The presiding judge of Washington X, Shirley Wightman, a 40-year veteran of working polling places, said voters in her precinct encountered no problems.
"We checked the machines periodically and I could see nothing wrong with them," she said.
Wightman said turnout was high that day and there were 16 provisional voters at the precinct, a higher-than-normal number. But those provisionals do not account for the under-votes and won't be tabulated until next Monday, after officials confirm the registration of those voters.
One voter reported having trouble pushing her ballot into the slot in the voting machine, but she had not pushed the card in far enough and a poll worker helped her, Wightman said.
"Other than that things went pretty smooth," she said.
Two Washington X voters said they checked for hanging chads on their ballots before turning them in and found none.
"I personally checked mine and it punched the number I wanted," said Heather Baarlaer of Washington Twp.
Rates that high show something must have gone wrong, said Larry J. Sabato, a political scientist from the University of Virginia. Undercounts during presidential elections are typically between 1 percent and 2 percent, he said.
"It is very difficult to believe that a quarter of the people would not vote for president, especially in a year like this," Sabato said. "If I were the election officers in those areas I would be doing some very extensive checks of those machines."
Moraine had the highest presidential undercount of all the county's jurisdictions: 5.6 percent of the 2,557 votes cast in the city's seven precincts had no valid presidential vote. It was followed by Germantown with 3.6 percent undercount, Trotwood with 3.1 percent and Dayton with 2.8 percent. Both Moraine and Germantown supported Bush, with margins of 2 percent and 34 percent respectively, while Trotwood and Dayton went heavily for Kerry by margins of 60 percent and 45 percent.
Back to Keith: "What happened in the voting precincts in Moraine, Ohio? 2,557 votes were cast at seven sites there. The President won the city by 2%. The number of ballots without a valid presidential vote was 5.6%.
"What do the state undercounts in Ohio look like? Did they reduce Bush’s margin of victory? Did they eliminate votes for Kerry? What the hell happened?
The least likely explanations are that these people couldn’t make up their minds, or screwed up only the presidential part of their ballots."
And:
"As the Ohio recount nears, the number of hotspots continues to multiply. You are aware of the remarkable late night voting lines throughout the state, and the mysterious Glitch of Youngstown which initially registered negative 25,000,000 votes.

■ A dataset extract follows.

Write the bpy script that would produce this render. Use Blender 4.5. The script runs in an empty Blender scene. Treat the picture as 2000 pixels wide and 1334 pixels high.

There is the Gahanna machine which gave one presidential candidate 4,000 extra votes in a community of 600. And the farcical “walling off” of the vote counting in Warren County, because the county head of security was told face-to-face of an FBI terrorism warning there - except the FBI says it didn’t issue any terrorism warnings there.
The Associated Press today carries a report of 2,600 ballots in nine precincts around Sandusky, Ohio that were counted twice— as that paper puts it— “likely because of worker error.” The Clyde precinct showed a voter turnout of 131%, to the dismay of the head of the elections board, Barb Tuckerman. Ms. Tuckerman, in one of the great quotes of the election, told the News-Messenger of Fremont, Ohio: “I knew there was something amiss.”